Sean Roldan, music composer
I did not have a lot of exposure to Kamal’s films growing up, but when I watched Hey Ram , it made me learn what he was all about. It told me what sophisticated cinema was, and invoked something inside me. The characterisation of Saketh Ram has so many shades and colours, and the film chronicled the helplessness in him, and how the anger inside him builds up slowly.

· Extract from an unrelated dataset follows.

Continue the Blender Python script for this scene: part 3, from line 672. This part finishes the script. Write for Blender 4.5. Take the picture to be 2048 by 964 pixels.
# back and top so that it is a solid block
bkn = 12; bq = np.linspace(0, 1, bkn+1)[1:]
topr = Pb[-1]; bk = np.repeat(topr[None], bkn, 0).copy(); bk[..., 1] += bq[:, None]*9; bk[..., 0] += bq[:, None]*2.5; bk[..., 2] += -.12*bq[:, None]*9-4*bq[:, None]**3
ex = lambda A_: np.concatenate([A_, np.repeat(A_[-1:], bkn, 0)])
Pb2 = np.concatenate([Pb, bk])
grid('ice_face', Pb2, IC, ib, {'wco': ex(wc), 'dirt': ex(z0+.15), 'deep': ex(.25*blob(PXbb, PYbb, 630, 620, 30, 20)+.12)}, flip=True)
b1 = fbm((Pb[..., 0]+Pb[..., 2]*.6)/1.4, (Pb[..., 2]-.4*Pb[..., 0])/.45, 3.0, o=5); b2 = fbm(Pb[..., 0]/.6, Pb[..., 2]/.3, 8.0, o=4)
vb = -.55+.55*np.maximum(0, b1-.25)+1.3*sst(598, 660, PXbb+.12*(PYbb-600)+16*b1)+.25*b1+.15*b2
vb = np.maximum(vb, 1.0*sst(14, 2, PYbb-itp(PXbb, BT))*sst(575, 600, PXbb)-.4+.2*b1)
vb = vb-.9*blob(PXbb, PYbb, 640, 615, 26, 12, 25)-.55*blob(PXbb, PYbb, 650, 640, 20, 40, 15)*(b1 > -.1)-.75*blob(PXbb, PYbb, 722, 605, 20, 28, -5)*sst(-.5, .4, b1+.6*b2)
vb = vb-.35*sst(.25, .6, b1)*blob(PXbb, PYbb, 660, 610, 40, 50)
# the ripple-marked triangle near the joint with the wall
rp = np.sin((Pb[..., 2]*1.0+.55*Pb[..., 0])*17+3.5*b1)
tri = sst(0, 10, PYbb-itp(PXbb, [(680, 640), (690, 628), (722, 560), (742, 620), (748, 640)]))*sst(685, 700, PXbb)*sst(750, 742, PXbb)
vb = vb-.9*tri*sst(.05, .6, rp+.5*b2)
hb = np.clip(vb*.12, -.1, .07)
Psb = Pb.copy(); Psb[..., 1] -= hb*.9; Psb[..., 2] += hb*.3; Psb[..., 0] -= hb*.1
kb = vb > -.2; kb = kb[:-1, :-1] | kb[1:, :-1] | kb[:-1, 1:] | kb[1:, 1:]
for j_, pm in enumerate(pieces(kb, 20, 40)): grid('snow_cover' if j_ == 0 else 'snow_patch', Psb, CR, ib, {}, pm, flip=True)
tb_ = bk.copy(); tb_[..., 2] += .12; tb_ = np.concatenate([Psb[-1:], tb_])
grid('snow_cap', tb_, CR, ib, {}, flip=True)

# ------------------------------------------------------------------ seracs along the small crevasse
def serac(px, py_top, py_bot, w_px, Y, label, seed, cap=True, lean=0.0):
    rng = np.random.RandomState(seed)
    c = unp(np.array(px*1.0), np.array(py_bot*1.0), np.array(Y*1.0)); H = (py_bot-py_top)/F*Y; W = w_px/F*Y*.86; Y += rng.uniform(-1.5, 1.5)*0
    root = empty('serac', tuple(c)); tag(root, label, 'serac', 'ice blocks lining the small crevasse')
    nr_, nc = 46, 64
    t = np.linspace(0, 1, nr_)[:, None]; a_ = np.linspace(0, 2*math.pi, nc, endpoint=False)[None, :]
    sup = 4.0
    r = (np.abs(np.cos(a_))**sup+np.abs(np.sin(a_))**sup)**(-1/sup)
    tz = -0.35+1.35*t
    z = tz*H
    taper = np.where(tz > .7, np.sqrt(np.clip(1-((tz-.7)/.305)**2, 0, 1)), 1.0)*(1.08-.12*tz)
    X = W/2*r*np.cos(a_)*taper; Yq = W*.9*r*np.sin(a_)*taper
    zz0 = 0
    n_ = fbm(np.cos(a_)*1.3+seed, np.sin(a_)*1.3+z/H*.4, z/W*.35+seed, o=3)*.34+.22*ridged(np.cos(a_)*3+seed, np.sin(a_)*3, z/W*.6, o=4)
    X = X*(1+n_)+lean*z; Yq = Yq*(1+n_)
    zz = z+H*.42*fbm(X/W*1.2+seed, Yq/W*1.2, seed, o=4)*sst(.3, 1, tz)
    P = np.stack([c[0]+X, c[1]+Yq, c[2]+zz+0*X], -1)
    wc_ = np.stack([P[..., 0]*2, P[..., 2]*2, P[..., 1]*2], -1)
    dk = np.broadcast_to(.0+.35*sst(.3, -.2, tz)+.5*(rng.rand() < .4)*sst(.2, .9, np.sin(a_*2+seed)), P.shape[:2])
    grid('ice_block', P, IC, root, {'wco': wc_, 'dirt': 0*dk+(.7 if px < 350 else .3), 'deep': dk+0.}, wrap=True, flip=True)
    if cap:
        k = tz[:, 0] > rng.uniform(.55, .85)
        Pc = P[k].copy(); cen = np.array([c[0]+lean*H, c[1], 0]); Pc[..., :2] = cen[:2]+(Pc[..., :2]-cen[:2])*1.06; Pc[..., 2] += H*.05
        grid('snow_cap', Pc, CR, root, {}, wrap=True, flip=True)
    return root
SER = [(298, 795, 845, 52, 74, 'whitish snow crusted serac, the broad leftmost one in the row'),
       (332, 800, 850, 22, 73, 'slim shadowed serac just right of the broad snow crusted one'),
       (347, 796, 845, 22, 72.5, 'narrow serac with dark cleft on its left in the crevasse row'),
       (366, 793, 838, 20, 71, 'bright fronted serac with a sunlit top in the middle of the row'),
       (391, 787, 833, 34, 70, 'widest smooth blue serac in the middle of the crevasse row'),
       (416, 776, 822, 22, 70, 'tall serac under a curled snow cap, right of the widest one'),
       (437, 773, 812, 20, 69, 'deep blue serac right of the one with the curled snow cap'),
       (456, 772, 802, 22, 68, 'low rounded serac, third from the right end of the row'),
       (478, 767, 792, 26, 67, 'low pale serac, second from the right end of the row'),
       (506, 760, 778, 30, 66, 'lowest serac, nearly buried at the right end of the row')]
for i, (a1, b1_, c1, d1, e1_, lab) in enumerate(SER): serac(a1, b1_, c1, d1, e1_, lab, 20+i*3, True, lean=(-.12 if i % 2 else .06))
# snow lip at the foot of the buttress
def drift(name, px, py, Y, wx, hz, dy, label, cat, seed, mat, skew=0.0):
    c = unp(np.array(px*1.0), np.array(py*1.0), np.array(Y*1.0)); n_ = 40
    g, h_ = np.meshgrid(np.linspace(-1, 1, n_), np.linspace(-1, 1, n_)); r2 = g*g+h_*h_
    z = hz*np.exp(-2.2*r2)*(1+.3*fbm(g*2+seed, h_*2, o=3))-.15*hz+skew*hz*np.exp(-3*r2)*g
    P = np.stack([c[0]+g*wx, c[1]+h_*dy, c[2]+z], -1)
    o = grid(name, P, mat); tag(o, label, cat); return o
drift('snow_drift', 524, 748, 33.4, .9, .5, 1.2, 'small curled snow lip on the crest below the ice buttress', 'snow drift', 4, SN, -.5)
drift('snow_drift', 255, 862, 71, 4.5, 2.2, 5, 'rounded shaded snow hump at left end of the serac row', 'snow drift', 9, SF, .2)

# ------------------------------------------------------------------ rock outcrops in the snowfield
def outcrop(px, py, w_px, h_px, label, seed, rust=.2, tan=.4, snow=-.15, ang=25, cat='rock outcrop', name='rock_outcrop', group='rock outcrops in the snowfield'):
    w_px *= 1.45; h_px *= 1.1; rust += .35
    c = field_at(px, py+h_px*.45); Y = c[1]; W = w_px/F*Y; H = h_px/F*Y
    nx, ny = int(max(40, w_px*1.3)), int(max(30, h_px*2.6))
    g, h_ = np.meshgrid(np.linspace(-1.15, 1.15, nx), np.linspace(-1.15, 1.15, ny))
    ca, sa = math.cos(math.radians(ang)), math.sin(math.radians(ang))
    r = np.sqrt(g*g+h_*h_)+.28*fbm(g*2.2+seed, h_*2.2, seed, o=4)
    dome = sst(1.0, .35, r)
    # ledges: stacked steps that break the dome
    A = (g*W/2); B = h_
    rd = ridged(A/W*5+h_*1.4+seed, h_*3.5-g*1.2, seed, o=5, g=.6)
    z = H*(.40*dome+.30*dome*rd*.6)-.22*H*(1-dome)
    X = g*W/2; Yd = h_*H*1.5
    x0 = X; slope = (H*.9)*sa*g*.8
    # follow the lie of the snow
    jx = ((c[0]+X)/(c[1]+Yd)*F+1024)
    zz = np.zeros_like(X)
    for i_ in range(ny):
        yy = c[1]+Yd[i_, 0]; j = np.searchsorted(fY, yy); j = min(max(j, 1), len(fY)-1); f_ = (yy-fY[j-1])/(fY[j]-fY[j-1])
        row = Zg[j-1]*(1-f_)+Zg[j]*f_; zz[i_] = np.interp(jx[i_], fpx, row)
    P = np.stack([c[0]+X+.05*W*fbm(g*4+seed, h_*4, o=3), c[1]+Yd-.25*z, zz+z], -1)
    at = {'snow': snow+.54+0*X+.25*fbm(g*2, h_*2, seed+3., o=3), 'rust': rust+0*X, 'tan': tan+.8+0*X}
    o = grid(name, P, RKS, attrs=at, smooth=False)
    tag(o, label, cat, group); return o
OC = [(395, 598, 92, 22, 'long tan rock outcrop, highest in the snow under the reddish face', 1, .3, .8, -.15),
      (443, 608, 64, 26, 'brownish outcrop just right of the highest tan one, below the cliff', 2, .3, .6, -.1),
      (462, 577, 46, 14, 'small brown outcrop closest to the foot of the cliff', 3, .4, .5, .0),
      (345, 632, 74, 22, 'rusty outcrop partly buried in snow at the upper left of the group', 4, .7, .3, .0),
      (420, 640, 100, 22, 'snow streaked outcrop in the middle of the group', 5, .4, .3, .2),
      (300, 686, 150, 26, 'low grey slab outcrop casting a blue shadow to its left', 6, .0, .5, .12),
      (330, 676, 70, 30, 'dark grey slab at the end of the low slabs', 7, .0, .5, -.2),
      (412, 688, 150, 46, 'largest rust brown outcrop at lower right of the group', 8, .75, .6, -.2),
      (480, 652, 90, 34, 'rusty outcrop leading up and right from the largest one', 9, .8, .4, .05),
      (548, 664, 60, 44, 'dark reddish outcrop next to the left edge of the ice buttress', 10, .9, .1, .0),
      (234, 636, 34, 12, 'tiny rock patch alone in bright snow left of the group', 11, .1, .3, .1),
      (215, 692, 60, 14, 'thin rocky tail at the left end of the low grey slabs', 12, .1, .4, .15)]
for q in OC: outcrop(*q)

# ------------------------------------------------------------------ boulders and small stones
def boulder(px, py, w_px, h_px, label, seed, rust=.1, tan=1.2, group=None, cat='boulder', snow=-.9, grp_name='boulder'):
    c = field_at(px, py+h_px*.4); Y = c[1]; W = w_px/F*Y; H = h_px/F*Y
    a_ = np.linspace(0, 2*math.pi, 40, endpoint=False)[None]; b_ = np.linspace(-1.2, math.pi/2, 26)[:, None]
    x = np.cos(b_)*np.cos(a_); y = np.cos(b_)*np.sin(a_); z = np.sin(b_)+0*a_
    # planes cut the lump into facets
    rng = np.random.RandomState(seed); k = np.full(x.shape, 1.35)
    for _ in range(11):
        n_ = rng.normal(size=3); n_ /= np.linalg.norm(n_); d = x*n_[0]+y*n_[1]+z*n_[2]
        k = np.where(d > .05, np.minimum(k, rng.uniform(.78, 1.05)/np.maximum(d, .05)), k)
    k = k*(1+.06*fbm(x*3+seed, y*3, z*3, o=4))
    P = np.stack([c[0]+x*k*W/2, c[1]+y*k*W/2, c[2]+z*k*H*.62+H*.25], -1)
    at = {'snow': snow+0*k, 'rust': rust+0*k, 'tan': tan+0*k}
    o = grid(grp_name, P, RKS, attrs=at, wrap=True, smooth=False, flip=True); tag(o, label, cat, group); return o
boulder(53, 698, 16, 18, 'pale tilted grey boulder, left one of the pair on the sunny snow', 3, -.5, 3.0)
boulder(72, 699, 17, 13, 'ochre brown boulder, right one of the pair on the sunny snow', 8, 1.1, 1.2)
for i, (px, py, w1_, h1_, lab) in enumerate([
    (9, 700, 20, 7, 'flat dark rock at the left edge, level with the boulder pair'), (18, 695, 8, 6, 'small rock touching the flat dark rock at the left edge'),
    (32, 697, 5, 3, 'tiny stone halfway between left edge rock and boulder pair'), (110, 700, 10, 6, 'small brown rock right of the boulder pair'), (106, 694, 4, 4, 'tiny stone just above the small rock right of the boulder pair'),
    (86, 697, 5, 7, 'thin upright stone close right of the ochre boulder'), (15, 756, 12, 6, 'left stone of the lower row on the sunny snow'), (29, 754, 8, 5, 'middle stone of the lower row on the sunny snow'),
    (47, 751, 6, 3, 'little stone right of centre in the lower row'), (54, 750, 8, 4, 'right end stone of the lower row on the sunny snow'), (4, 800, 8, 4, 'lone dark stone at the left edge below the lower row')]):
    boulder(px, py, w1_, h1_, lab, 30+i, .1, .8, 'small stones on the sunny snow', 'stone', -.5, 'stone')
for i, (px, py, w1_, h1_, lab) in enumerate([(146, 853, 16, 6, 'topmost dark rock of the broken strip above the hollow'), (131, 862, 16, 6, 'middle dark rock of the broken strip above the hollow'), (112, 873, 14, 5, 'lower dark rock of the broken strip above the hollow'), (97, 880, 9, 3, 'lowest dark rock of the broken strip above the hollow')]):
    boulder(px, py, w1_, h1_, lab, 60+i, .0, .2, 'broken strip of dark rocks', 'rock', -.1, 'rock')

The scene is right after his wife is murdered, when he meets Atul Kulkarni. The way he stifles his voice, unable to explain what he’s going through. When you go through something intense, sometimes you don’t have the energy to explain what happened...and Kamal pulled that off with some unbelievable acting. I have seen the film a hundred times and that scene, and the other sequence with Shah Rukh Khan when they have an argument about ideology, is what makes it a masterpiece.
SJ Suryah, director-actor
I remember watching the first-day first-show of Thevar Magan and being blown away by its content. There were no OTT platforms back then, and we didn’t have the luxury of watching it multiple times. So, every time I visited the theatre, I carried a notepad and took notes because Thevar... is perhaps one of the finest scripts in Indian cinema.
It gave us a blueprint as to how a screenplay should be. I’m purely talking in terms of its screenplay. If I go into the details of character arcs and performances, I would need an hour or two!